Fast Dynamics for Atoms in Optical Lattices

Cold atoms in optical lattices allow for accurate studies of many body dynamics. Rapid time-dependent modifications of optical lattice potentials may result in significant excitations in atomic systems. The dynamics in such a case is frequently quite incompletely described by standard applications of tight-binding models (such as, e.g., Bose-Hubbard model or its extensions) that typically neglect the effect of the dynamics on the transformation between the real space and the tight-binding basis. We illustrate the importance of a proper quantum mechanical description using a multiband extended Bose-Hubbard model with time-dependent Wannier functions.
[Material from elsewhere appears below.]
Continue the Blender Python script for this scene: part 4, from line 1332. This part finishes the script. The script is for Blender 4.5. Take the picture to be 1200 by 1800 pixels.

We apply it to situations directly related to experiments.

Figure 1

Relevance of different transition amplitudes: (a)—nearest neighbor tunnelings $J_1^{\alpha }$ for different Bloch bands (b)—interaction integrals for $g=1$, $\kappa =2\pi$; the term $U_{iiii}^{0000}$ term present in the Bose-Hubbard Hamiltonian is compared with interaction terms involving excited bands. Panels (c) and (d) show additional amplitudes $T_{i-j}^{\alpha \beta }$ [see Eq. (6)] coming from the time-dependence of Wannier functions [i.e., $\mathcal{W}$ term Eq. (5)].

Figure 2

$\Delta E$, the energy gain (i.e., the excess energy over the corresponding ground state) during a linear quench of a model 1D system from $s_0=12E_R$ to $s_1=40E_R$. For the adiabatic process, $\Delta E=0$. Red, solid (black, dashed) lines correspond to the simulation with (without) the $\mathcal{W}$ term [Eq. (5)] in the time-dependent Hamiltonian. Panels (b) and (c) show time variation of averages of band occupation operators $⟨{\widehat{n}}_1⟩$, $⟨{\widehat{n}}_2⟩$.

Figure 3

Excitation via modulation of the lattice depth with and without the $\mathcal{W}$ term, Eq. (5). The depletion function during the first 10 ms, without (black, solid) and with the $\mathcal{W}$ term (red, dashed). The broadening of the peak around $\omega =18.5$ is a power broadening effect, see discussion in the text.

Figure 4

Floquet spectrum without $\mathcal{W}$ contribution (left) and with the $\mathcal{W}$ term, Eq. (5) (right panel). Broad avoided crossings for the latter are due to the strength of terms omitted within BH description as well as the influence of higher harmonics—see text for discussion. The region of avoided crossings (large curvatures) is highlighted with solid lines.